Yul Kwon just won US$1 million on the television show Survivor. What's he going to do with that windfall?
Kwon, a Silicon Valley business strategic consultant, is showing the same intelligence and restraint that helped win him the money after 39 days on a South Pacific island.
"I have tried very consciously not to get too ahead of myself on what to do," he said in an interview this week. "I plan on sitting on the money for a while so I can get my feet on the ground. I don't want to be rash about it."
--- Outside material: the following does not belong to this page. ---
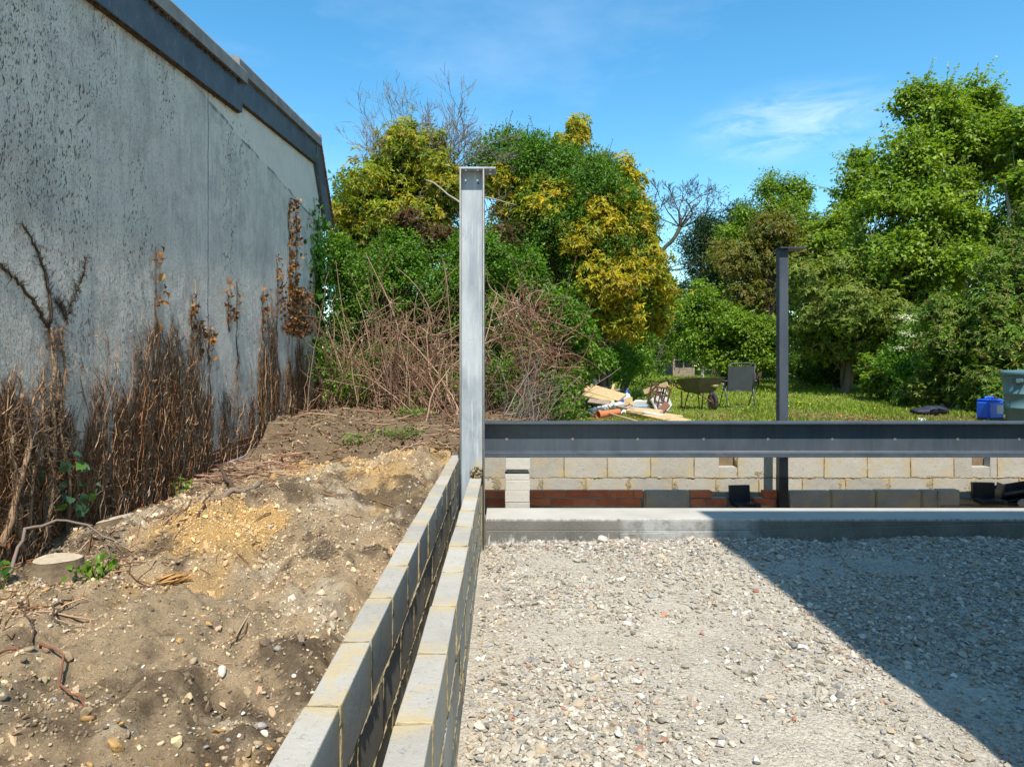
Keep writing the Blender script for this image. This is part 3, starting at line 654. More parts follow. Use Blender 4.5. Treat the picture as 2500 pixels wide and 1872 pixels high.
# outer leaf across the back, with two vent openings
RY0, RY1 = 7.23, 7.33
t = thing('block_wall', 'low wall of sunlit grey blocks behind the beam, with two vent openings', 'block wall', (-0.553, RY0, -0.21))
OPEN = [(2.235, 2.41), (4.86, 5.05)]; OPEN_Z = 0.352
mo = Acc()
def mfill(a, b, z0, z1): mo.box((a, RY0 + 0.006, z0), (b, RY1 - 0.004, z1))
mfill(-0.545, 7.6, -0.21, OPEN_Z - 0.006)
edges = [-0.545] + [v for o in OPEN for v in o] + [7.6]
for k in range(0, len(edges), 2): mfill(edges[k] + (0.006 if k else 0), edges[k + 1] - 0.006, OPEN_Z - 0.006, WALL_TOP - 0.004)
for c in range(3):
    zc = WALL_TOP - HB / 2 - c * (HB + JT); off = 0.225 if c == 1 else 0
    for j in 0.6255 + off + 0.45 * np.arange(-4, 17):
        a, b = max(j + JT / 2, -0.553), min(j + 0.45 - JT / 2, 7.62)
        if b - a < 0.03: continue
        if a > -0.5: squeeze(mo, (a - JT / 2, RY0 + 0.002, zc - HB / 2), (a - JT / 2, RY0 + 0.002, zc + HB / 2), 0.0062)
        pieces = [(a, b, zc - HB / 2, zc + HB / 2)]
        if c == 0:
            for o0, o1 in OPEN:
                nw = []
                for (pa, pb, z0, z1) in pieces:
                    if o1 <= pa or o0 >= pb: nw.append((pa, pb, z0, z1)); continue
                    if o0 - pa > 0.02: nw.append((pa, o0, z0, z1))
                    nw.append((max(o0, pa), min(o1, pb), z0, OPEN_Z))
                    if pb - o1 > 0.02: nw.append((o1, pb, z0, z1))
                pieces = nw
        for (pa, pb, z0, z1) in pieces:
            if pb - pa > 0.43 and z1 - z0 > 0.2: o = link('block', random.choice(BLK), None, t, Vector(((pa + pb) / 2, (RY0 + RY1) / 2, (z0 + z1) / 2)) - t.location, (0, 0, random.gauss(0, 0.003)))
            else: o = bbox('block', (pa, RY0, z0), (pb, RY1, z1), BLOCK, t, 0.003)
            o.location.y += random.gauss(0, 0.0015)
    if c: squeeze(mo, (-0.5, RY0 + 0.001, zc + HB / 2 + JT / 2), (7.6, RY0 + 0.001, zc + HB / 2 + JT / 2), 0.008)
mo.build('mortar', MORTAR, t)
# rough mortar blobs left on the face
def blob(px, py, w, h, parent, ydep=RY0):
    c = P(px, py, ydep); bm = bmesh.new()
    for k in range(16):
        f = random.random(); cx_, cz_ = random.gauss(0, w * .45), (f - .5) * 2 * h * .85; r = random.uniform(.25, .6) * min(w, h) * (1.15 - .5 * abs(f - .5) * 2)
        q = bmesh.ops.create_icosphere(bm, subdivisions=1, radius=1)['verts']
        for v in q: v.co = Vector((v.co.x * r * random.uniform(.6, 1.5) + cx_, v.co.y * random.uniform(.002, .006), v.co.z * r * random.uniform(.7, 1.9) + cz_))
    me = bpy.data.meshes.new('mortar_smear'); bm.to_mesh(me); bm.free()
    return link('mortar_smear', me, MORTAR, parent, c - parent.location)
for (px, py, w, h) in ((1320, 1183, .04, .055), (1427, 1183, .042, .052), (1535, 1184, .028, .05), (1650, 1184, .03, .05), (1213, 1183, .045, .05), (1205, 1170, .05, .03), (1752, 1190, .02, .05),
                       (1853, 1155, .05, .025), (2168, 1182, .03, .05), (2270, 1182, .028, .05), (2365, 1190, .03, .06), (2273, 1163, .05, .012), (2052, 1185, .015, .05)):
    blob(px, py, w, h, t)

# inner leaf across the back: a few bricks and blocks just started, in the shade of the beam
IY0, IY1 = 6.94, 7.042
SX = F / IY0
def ix(px): return (px - CX) / SX
t = thing('low_wall', 'started inner wall of red bricks and dark grey blocks behind the concrete strip', 'wall', (-0.15, IY0, -0.07))
mo = Acc(); BR = [bevel_box_mesh('brick', 0.215, 0.1, 0.065, 0.003, 0.0012) for _ in range(3)]
for b in BR: b.materials.append(BRICK)
def brow(pa, pb, z0, first):
    x = ix(pa) ; e = ix(pb); k = first
    while x < e - 0.02:
        w = min(k, e - x)
        if abs(w - 0.215) < 1e-4: link('brick', random.choice(BR), None, t, Vector((x + w / 2, (IY0 + IY1) / 2 + random.gauss(0, .001), z0 + 0.0325)) - t.location)
        else: bbox('brick', (x, IY0, z0), (x + w, IY1 - 0.002, z0 + 0.065), BRICK, t, 0.003)
        x += w + 0.010; k = 0.215
brow(1172, 1233, 0.085, 0.17); brow(1172, 1233, 0.010, 0.06); brow(1294, 1571, 0.085, 0.13); brow(1294, 1566, 0.010, 0.20)
mo.box((ix(1172), IY0 + 0.006, -0.07), (ix(1232), IY1 - 0.004, 0.148)); mo.box((ix(1295), IY0 + 0.006, -0.07), (ix(1573), IY1 - 0.004, 0.148))
for z in (0.080,): squeeze(mo, (ix(1295), IY0 + 0.003, z), (ix(1572), IY0 + 0.003, z), 0.005)
bbox('block', (ix(1577), IY0, -0.065), (ix(1684), IY1 - 0.002, 0.150), BLOCK_GREY, t, 0.004)
squeeze(mo, (ix(1574), IY0, -0.02), (ix(1574), IY0, 0.15), 0.012); squeeze(mo, (ix(1686), IY0 + 0.004, 0.0), (ix(1686), IY0 + 0.004, 0.15), 0.006)
brow(1687, 1740, 0.085, 0.215); brow(1687, 1776, 0.010, 0.135)
mo.box((ix(1687), IY0 + 0.008, -0.07), (ix(1774), IY1 - 0.004, 0.080))
brow(1842, 1902, 0.010, 0.215); brow(1866, 1902, 0.085, 0.15)
mo.box((ix(1845), IY0 + 0.008, -0.07), (ix(1898), IY1 - 0.004, 0.080))
for a, b, zt in ((1928, 2029, .148), (2033, 2138, .152), (2142, 2249, .156), (2254, 2289, .156), (2294, 2344, .162)):
    bbox('block', (ix(a), IY0 + random.uniform(0, .004), -0.06 if a < 2290 else 0.01), (ix(b), IY1 - 0.002, zt), BLOCK_GREY, t, 0.005)
for px in (2031, 2140, 2251, 2291): squeeze(mo, (ix(px), IY0 + 0.002, -0.02), (ix(px), IY0 + 0.002, 0.15), 0.013)
mo.box((ix(1928), IY0 + 0.01, -0.07), (ix(2500), IY1 - 0.002, 0.008))
mo.build('mortar', MORTAR_GREY, t)

# loose stack of clean blocks between the bricks
KY = 6.505; ks = F / KY; kx = lambda px: (px - CX) / ks; kz = lambda py: EYE - (py - CY) / ks
t = thing('block_stack', 'stack of pale loose blocks laid flat, propping the beam near the column', 'blocks', (kx(1263), KY + .1, -0.075))
for (ya, yb, dy, dx) in ((1118, 1146, 0.0, 0.005), (1158, 1172, .010, 0.0), (1172.5, 1198, .004, .003), (1198.5, 1226, -.002, 0.0), (1226.5, 1254, 0.0, .002), (1254.5, 1276, .003, 0)):
    bbox('block', (kx(1233) + dx, KY + dy, kz(yb)), (kx(1293) + dx, KY + .215, kz(ya)), BLOCK_CLEAN, t, 0.004)
bbox('block', (kx(1233) + 0.012, KY + .075, kz(1157.5)), (kx(1293) - 0.012, KY + .21, kz(1146.5)), BLOCK_CLEAN, t, 0.003)

# concrete strip with its damp front face
SY0 = 5.93
SZ = 0.10
o = link('concrete_strip', bevel_box_mesh('concrete_strip', 8.0, 0.45, 0.10, 0.006, 0, 2), STRIP_TOP, None, (3.845, SY0 + 0.225, SZ - 0.05)); o['kind'] = 'structure'
me = o.data; me.materials.append(STRIP_FACE)
for p in me.polygons:
    if p.normal.y < -0.8: p.material_index = 1
o = bbox('strip_footing', (-0.155, SY0 - 0.006, -0.5), (7.8, SY0 + 0.45, SZ - 0.1005), STRIP_FACE, None, 0.004); o['kind'] = 'structure'
prism('footing_lip', [(0.98, -0.025), (4.41, 0.062), (5.4, 0.085), (7.7, 0.088), (7.7, -0.40), (0.98, -0.40)], 'y', SY0 - 0.024, SY0 - 0.0065, STRIP_FACE, None, 0.003)['kind'] = 'structure'
tr = bbox('trench_ground', (-0.45, SY0 + 0.451, -0.5), (7.6, IY1, -0.075), SOIL, None, 0.0); tr['kind'] = 'structure'
cav = bbox('cavity_ground', (-0.45, IY1 + 0.001, -0.3), (7.6, RY0 - 0.001, -0.05), SOIL, None, 0.0); cav['kind'] = 'structure'
o = grid_obj('cavity_soil', AR(4.55, 7.0, 0.03), AR(6.945, 7.2, 0.03), lambda x, y: 0.02 + 0.02 * fbm(x * 9, y * 9, 3, 2) + 0.0 * x, SOIL)

# ------------------------------------------------------------------ steel frame
CZ, CW, CD = 5.78, 0.205, 0.205       # column front, width, depth
cx0 = -0.368
t = thing('steel_column', 'tall pale grey steel column with cap plate, standing in the block wall', 'steel column', (cx0 + CW / 2, CZ + CD / 2, -0.22))
ctop = EYE + (CY - 412) / F * CZ
bbox('flange', (cx0, CZ, -0.22), (cx0 + 0.012, CZ + CD, ctop), STEEL_LIGHT, t, 0.0015)
bbox('flange', (cx0 + CW - 0.012, CZ, -0.22), (cx0 + CW, CZ + CD, ctop), STEEL_LIGHT, t, 0.0015)
rot = Matrix.Translation(Vector((cx0 + CW / 2, CZ + CD / 2, (ctop - 0.22) / 2)) - t.location) @ Matrix.Rotation(math.pi / 2, 4, 'X')
hh = (ctop + 0.22) / 2
wz = lambda py: EYE + (CY - py) / F * (CZ + CD / 2) - (ctop - 0.22) / 2
web = plate('web', [(-CW / 2 + 0.0122, -hh), (CW / 2 - 0.0122, -hh), (CW / 2 - 0.0122, hh), (-CW / 2 + 0.0122, hh)], [(-0.052, wz(448), 0.0105), (0.052, wz(448), 0.0105)], 0.009, STEEL_LIGHT, t, rot)
fx0, fx1 = cx0 - 0.002, cx0 + 0.30
capc = Vector(((fx0 + fx1) / 2, CZ + CD / 2, ctop + 0.008))
plate('cap_plate', [(-(fx1 - fx0) / 2, -CD / 2 - .002), ((fx1 - fx0) / 2, -CD / 2 - .002), ((fx1 - fx0) / 2, CD / 2), (-(fx1 - fx0) / 2, CD / 2)],
      [(-0.10, -0.055, .010), (0.0, -0.055, .010), (-0.10, 0.055, .010), (0.0, 0.055, .010), (0.105, -0.055, .010), (0.105, 0.055, .010)], 0.015, STEEL_LIGHT, t, Matrix.Translation(capc - t.location))
for s in (0, 1):
    a = Acc(); a.box((cx0 + s * (CW - 0.012), CZ - 0.0012, -0.2), (cx0 + 0.012 + s * (CW - 0.012), CZ - 0.0002, ctop)); a.build('flange_edge', STEEL_EDGE, t)
a = Acc()
for k in range(150):
    c = np.array([cx0 + 0.158 + random.gauss(0, .03), CZ + 0.098 - random.random() * .05, WALL_TOP + abs(random.gauss(0, .035))]); c[0] = min(max(c[0], -0.285), -0.19)
    a.tube([c - [0, 0, .006], c + [random.gauss(0, .003), 0, .008]], [.008 + .007 * random.random(), .003], 5)
a.build('mortar', MORTAR, t)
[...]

It turns out that this is the single best piece of advice someone with a windfall can get. Many financial planners, at least those who have not immediately outstretched their palms, tell people who have unexpectedly received a large sum of money -- whether it is a lottery prize, an inheritance, capital gains from a stock or a house sale, or yes, game show winnings -- to do nothing initially.
If you do get lucky, the pause gives you a chance to think about the money, about yourself and how you relate to money, said Susan Bradley, a financial planner who runs a boot camp, called the Sudden Money Institute, for those with newfound wealth.
"Six months is not too long," she said.
Giving more advice on how to deal with a windfall is difficult because there are just too many variables, like how much it is, what form it comes in and how much you already have. Then there are the technical issues like how it affects your income taxes or the income taxes of the people who might share your largess.
wrapped in emotion
But behavior economists, and a few psychologists, have been thinking about this issue for some time and they have useful ways to approach it. People think of money in odd and sometimes irrational ways because money is wrapped up in emotion.
People tend to put their money in three mental accounts: income, assets and future income, behavior economists say. How much of it they spend depends on the mental account where the money is "placed."
Almost all money considered income is spent, though the conscientious may divert some of that into the two other accounts. Money regarded as future income is rarely touched, except in emergencies.
The middle category, assets, is trickier. That gets spent depending on a person's age -- the young need to spend a lot and the old do not spend enough of it -- and on the person's needs, a down payment for a house, for example, or seed money for a business.
Windfalls are so overwhelming for most people precisely because they can be dumped into any one of those mental accounts.
If it is a small windfall relative to income, people tend to think of it as income and spend it all. What about those US$23.9 billion in bonuses that the Wall Street investment bankers are receiving?
They get mentally sorted into the asset pile, so it is no surprise that real estate agents and luxury car dealers are salivating at the prospect of a few quick sales of multimillion-dollar condominiums, vacation homes and trophy cars.
Windfalls that occur when a stock jumps in price tend to go into the asset pile, too. Sitting there, they have little impact on behavior. Michael Hurd, the director for the Rand Center for the Study of Aging in Santa Monica, California, studied the impact of a windfall in the stock market on people nearing retirement. He found there was no evidence that people changed their plans and took an earlier retirement.
That could be because the stock gains were not enough to make a difference to most people who are not heavily invested in the market, he said. As for the wealthy who are, the gain does not make that much difference because they are already rich.
Hurd also looked at the effect that the disappearance of an anticipated windfall would have on those who thought they could retire early. Not surprisingly, there was a behavior change. They tended to retire later or went back to work if they had already retired.
exception
Home equity loans are an interesting exception. People tend to keep the gains from a home in the same category. Even when homeowners extract equity, the money tends to be used to improve the home, in other words, reinvested into the same mental category as an asset or as a source of future income.
Lotteries are a different animal, Hurd said.
"You'd see more behavior change because the reward is spread to people who don't have big resources," he said.
A quick detour with a bit of advice on lotteries, just in case all this talk of windfalls has whetted your appetite for some easy money:
If you are buying a single ticket when the pot gets above US$100 million so you can enjoy two minutes of user-generated entertainment as you daydream about servants, Ferraris and playing bridge with Warren and Bill, it can't hurt.
Buying several tickets or buying every week is not, however, the basis of a sound retirement plan. Lotteries are a waste of money.
So into what basket is Kwon sorting his US$1 million?
"I am thinking of it as income flow," he admitted, even though he does not have a lot of money saved.
Debt from college at Stanford and law school at Yale can do that.
The money is as good as gone, not that that is necessarily a bad thing. He also wants to do something for his parents, who he said made a lot of sacrifices as he was growing up.